Red Sea saga trouble hits flower trade

Tuesday, May 7th, 2024 02:30 | By
Kenya has seen a significant decline in horticulture cargo, dropping from 25 containers per week to just five containers over the past five months, due to the Red Sea crisis.
Kenya has seen a significant decline in horticulture cargo, dropping from 25 containers per week to just five containers over the past five months, due to the Red Sea crisis. PHOTO/Print

The volume of flowers exported by sea from Kenya has seen a significant decline, dropping from 25 containers per week to just five containers over the past five months due to the Red Sea crisis.

Disruptions along this vital shipping route have severely affected global trade, particularly through the Suez Canal, which serves as the shortest maritime route between Asia and Europe.

Approximately 15 percent of Kenya’s foreign trade volume passes through this canal, making the crisis particularly impactful for the country. Consequently, shipping costs have surged by 40-60 percent, despite Kenya’s preference for sea freight as its primary export route.

Drop in flower volumes

While air freight is considered a faster alternative, it is considerably more expensive and environmentally detrimental, transporting fewer volumes and values compared to sea freight.

 Clement Tulezi, CEO of the Kenya Flower Council, highlighted at a meeting yesterday the significant effects of the Red Sea crisis on flower exports, noting longer transit times and increased costs.

“Apart from the drop in export volumes, our flowers are now taking longer to reach their destination. Initially, sea freight used to take 25 days, but now it is taking about 32 days. This definitely has an impact on the flowers’ cost,” he said.

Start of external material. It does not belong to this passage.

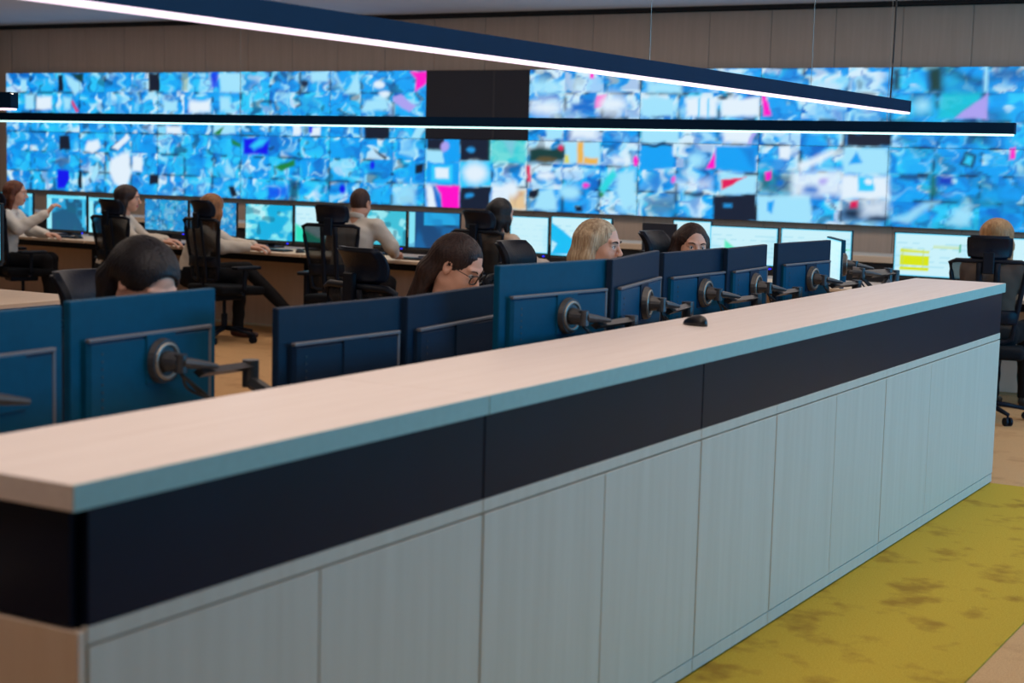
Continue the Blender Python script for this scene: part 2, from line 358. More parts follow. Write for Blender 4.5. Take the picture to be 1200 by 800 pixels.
poly([(702, 220), (718, 196), (722, 206), (708, 226)], col((40, 215, 225)), .015); poly([(724, 202), (744, 200), (746, 240), (730, 246), (722, 226)], PALE, .02); oval(668, 225, 12, 9, PALE, .03); poly([(625, 245), (633, 224), (648, 218), (652, 246)], PALE, .015); oval(640, 205, 10, 4, WHT, .02)
rect(753, 115, 790, 136, PALE, .012); rect(804, 114, 840, 136, WHT, .015); rect(846, 115, 890, 136, WHT, .015); rect(818, 115, 820, 136, CY, .01); rect(830, 115, 832, 136, CY, .01)
rect(845, 112, 852, 115, INK); rect(760, 98, 800, 109, PALE, .02); poly([(893, 112), (899, 114), (904, 135), (895, 135)], MAG); poly([(839, 173), (839, 198), (827, 198)], MAG); oval(790, 211, 2, 4, MAG)
rect(844, 203, 887, 227, PALE, .012); poly([(845, 211), (875, 207), (858, 217), (846, 222)], CRIM); rect(753, 150, 795, 167, PALE, .015); poly([(846, 150), (886, 150), (878, 167), (848, 167)], WHT, .02); poly([(886, 150), (890, 150), (878, 168), (876, 166)], LIL)
rect(750, 168, 788, 198, AZ, .01); rect(751, 168, 788, 171, INK); rect(838, 170, 886, 200, AZ, .01); poly([(868, 172), (884, 172), (884, 196), (878, 190)], DEEP, .03, .7); oval(815, 188, 9, 8, PALE, .04)
rect(836, 228.5, 887, 259, NAVY, .006); rect(848, 238, 857, 242, OV, .01); rect(872, 201, 888, 204, INK, .01); rect(795, 212, 832, 221, WHT, .04, .7); oval(768, 210, 9, 10, DEEP, .04, .7); rect(758, 232, 792, 250, col((10, 90, 110)), .06, .6); rect(803, 225, 824, 229, DARK, .015)
rect(888, 228, 950, 261, PALE, .015); poly([(900, 236), (908, 234), (905, 250), (899, 246)], AZ, .01); rect(890, 202, 903, 224, FRST, .03, .8); poly([(895, 201), (903, 200), (903, 210), (897, 212)], MAG); rect(903, 203, 929, 227, DARK, .03, .7); oval(914, 215, 5, 4, DEEP, .02)
rect(929, 201, 985, 229, WHT, .03, .85); oval(950, 222, 9, 5, DEEP, .03); oval(965, 212, 5, 3, LIL, .02); poly([(984, 214), (993, 203), (990, 222)], AZ, .01); rect(912, 171, 926, 186, WHT, .012); poly([(935, 192), (975, 176), (980, 180), (938, 200)], WHT, .02)
rect(992, 150, 1045, 170.5, NAVY, .006); oval(1007, 154, 5, 2.5, OV); rect(988, 173, 1041, 203, PALE, .015); poly([(1003, 177), (1011, 191), (996, 192)], AZ, .01); rect(985, 206, 1041, 233, WHT, .02); rect(1005, 206, 1024, 224, CY, .01); oval(1018, 212, 5, 4, WHT, .01)
rect(986, 236, 1040, 259, col((20, 90, 150)), .02, .8); rect(996, 236, 1005, 244, CRIM, .01); oval(999, 250, 10, 6, DARK, .03); rect(1011, 235, 1039, 252, WHT, .04, .8); oval(1030, 256, 12, 3, DARK, .02)
poly([(1183, 175), (1190, 173), (1189, 187), (1183, 187)], MAG); poly([(1132, 178), (1143, 182), (1138, 196), (1126, 192)], DARK, .01); poly([(1133, 182), (1139, 184), (1136, 193), (1130, 190)], CY, .01)
rect(1047, 81, 1053, 105, INK, .02); rect(1088, 78, 1106, 108, FRST, .03); poly([(1106, 79), (1150, 94), (1150, 100), (1106, 86)], FRST, .03, .8); poly([(1106, 110), (1148, 110), (1148, 120), (1118, 139), (1097, 139)], col((0, 200, 215)), .02, .8)
poly([(1118, 139), (1150, 116), (1157, 109), (1157, 139)], LIL, .01); rect(1162, 80, 1200, 92, col((10, 90, 160)), .03, .8); rect(1153, 77, 1157, 108, PALE, .01); rect(1137, 151, 1158, 165, DARK, .05, .9); rect(1054, 206, 1088, 210, DARK, .02)
rect(1091, 204, 1099, 230, col((10, 110, 110)), .02); rect(1099, 206, 1116, 217, col((0, 60, 190)), .02); poly([(1045, 258), (1085, 238), (1100, 236), (1064, 262)], PALE, .02, .8); poly([(1110, 262), (1126, 240), (1138, 238), (1134, 264)], PALE, .02, .8)
rect(1150, 222, 1200, 234, AZ, .02, .6); rect(1052, 118, 1095, 137, CY, .05, .7); oval(1080, 124, 7, 7, PALE, .04)
rect(1180, 262, 1186, 268, DARK, .01, .0)
FEATW = [([wallpt(*p) for p in ps], k, so, al) for ps, k, so, al in FEAT]

def wall_paint(UU, VV, P):
    X, Z = P[..., 0], P[..., 2]
    S = (X - X0) / DW * 3; T = (ZT - Z) / (ZT - ZB) * 6
    a = paint_tiles(S, T, 0, 11); b = paint_tiles(S, T, 1, 23); c_ = paint_tiles(S, T, 2, 37)
    wb_ = sst(15, 16.5, S) * (1 - sst(26.6, 27.1, S)); wc = sst(26.9, 27.1, S)
    r_ = lerp(a, b, wb_); r_ = lerp(r_, c_, wc)
    X = X + .022 * (vnoise(X * 9, Z * 9, 61) - .5) + .008 * (vnoise(X * 22, Z * 22, 62) - .5); Z = Z + .022 * (vnoise(X * 9 + 5, Z * 9, 63) - .5) + .008 * (vnoise(X * 22, Z * 22 + 4, 64) - .5)
    mx, mn = P.reshape(-1, 3).max(0), P.reshape(-1, 3).min(0)
    for ps, k, so, al in FEATW:
        xs = [p[0] for p in ps]; zs = [p[1] for p in ps]
        if max(xs) < mn[0] - .1 or min(xs) > mx[0] + .1 or max(zs) < mn[2] - .1 or min(zs) > mx[2] + .1: continue
        r_ = lerp(r_, k, al * inpoly(X, Z, ps, so * 1.7))
    return r_
VWM = screen_mat('video_wall_picture', 1.0)
vw = thing('video_wall', 'huge wall-mounted video wall of camera views spanning the back of the room', 'video wall', (0, 0, 0))
bm = newbm(); box(bm, X0 + .03, X0 + 16 * DW - .03, YW - .02, YW + .02, ZB + .03, ZT - .03); obj('mounting_frame', bm, BLACK, vw)
for r_ in range(2):
    for c_ in range(16):
        z1 = ZT - r_ * (ZT - ZB) / 2; z0 = z1 - (ZT - ZB) / 2; xa = X0 + c_ * DW; xb = xa + DW
        bm = newbm(); box(bm, xa + .0006, xb - .0006, YW - .068, YW - .02, z0 + .0006, z1 - .0006)
        off = (r_ == 0 and c_ == 5)
        dsp = obj('display', bm, MON_DARK, vw)
        if off:
            dsp['label'] = 'display switched off, dark'
            bm = newbm(); box(bm, xa + .006, xa + DW * .655, YW - .0705, YW - .067, z0 + .006, z1 - .006); box(bm, xa + DW * .675, xb - .006, YW - .0705, YW - .067, z0 + .006, z1 - .006)
            obj('screen', bm, GLASS_D, dsp)
            bm = newbm(); box(bm, xa + DW * .655, xa + DW * .675, YW - .073, YW - .067, z0 + .006, z1 - .006)
            obj('divider_strip', bm, mat('strip_grey', (48, 48, 58), .5), dsp)
        else:
            grid_screen('screen', (xa + .0018, YW - .0705, z1 - .0018), (DW - .0036, 0, 0), (0, 0, -(z1 - z0) + .0036), 66, 42, wall_paint, VWM, dsp)

# ------------------------------------------------------------------ credenza ledge under the video wall
def credenza(x0, x1, label):
    t = thing('low_cabinet', label, 'cabinet', ((x0 + x1) / 2, 13.45, 0), 0, None); L = (x1 - x0) / 2
    bm = newbm(); box(bm, -L, L, -.25, .25, .05, .84); obj('body', bm, mat('dark_cabinet_front', (30, 30, 34), .6), t)
    bm = newbm(); box(bm, -L + .03, L - .03, -.2, .22, 0, .05); obj('plinth', bm, BLACK, t)
    bm = newbm(); box(bm, -L, L, -.28, .27, .84, .895, .004); obj('top', bm, W_DESK, t)
    return t
credenza(-15.3, -10.3, 'long low dark cabinet with a pale top under the left third of the video wall')
credenza(-10.28, -5.3, 'long low dark cabinet with a pale top under the middle of the video wall')
credenza(-5.28, -.3, 'long low dark cabinet with a pale top under the right end of the video wall')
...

The soaring expenses are attributed to shipping companies redirecting vessels around the Cape of Good Hope, resulting in extended delivery times by at least 10 days on average. This has posed challenges, particularly for companies with limited inventories.

Tulezi expressed hope for a swift resolution to the crisis to restore normal shipping routes. He emphasized Kenya’s goal to transition all flower transportation to sea freight by 2030, provided the crisis is resolved.

“We want to ensure that by 2030, all of our flowers are transported by sea, and if this crisis is solved, we will be able to go back and start moving more volumes through the sea,” he said.

Although Kenya had initially shifted towards sea transportation for cut flowers last year to reduce costs and explore new markets, the crisis has led to a resurgence in air freight usage among exporters.

This complicates Kenya’s ambition to have 50 percent of flowers transported by sea by 2030, given the current challenges.

Despite these hurdles, Tulezi remains optimistic, believing that once the crisis is resolved, Kenya can resume moving larger volumes of flowers by sea, aligning with the country’s long-term goals for maritime transportation.  He emphasized the potential for sea freight as a significant mode of transport for Kenya in the future.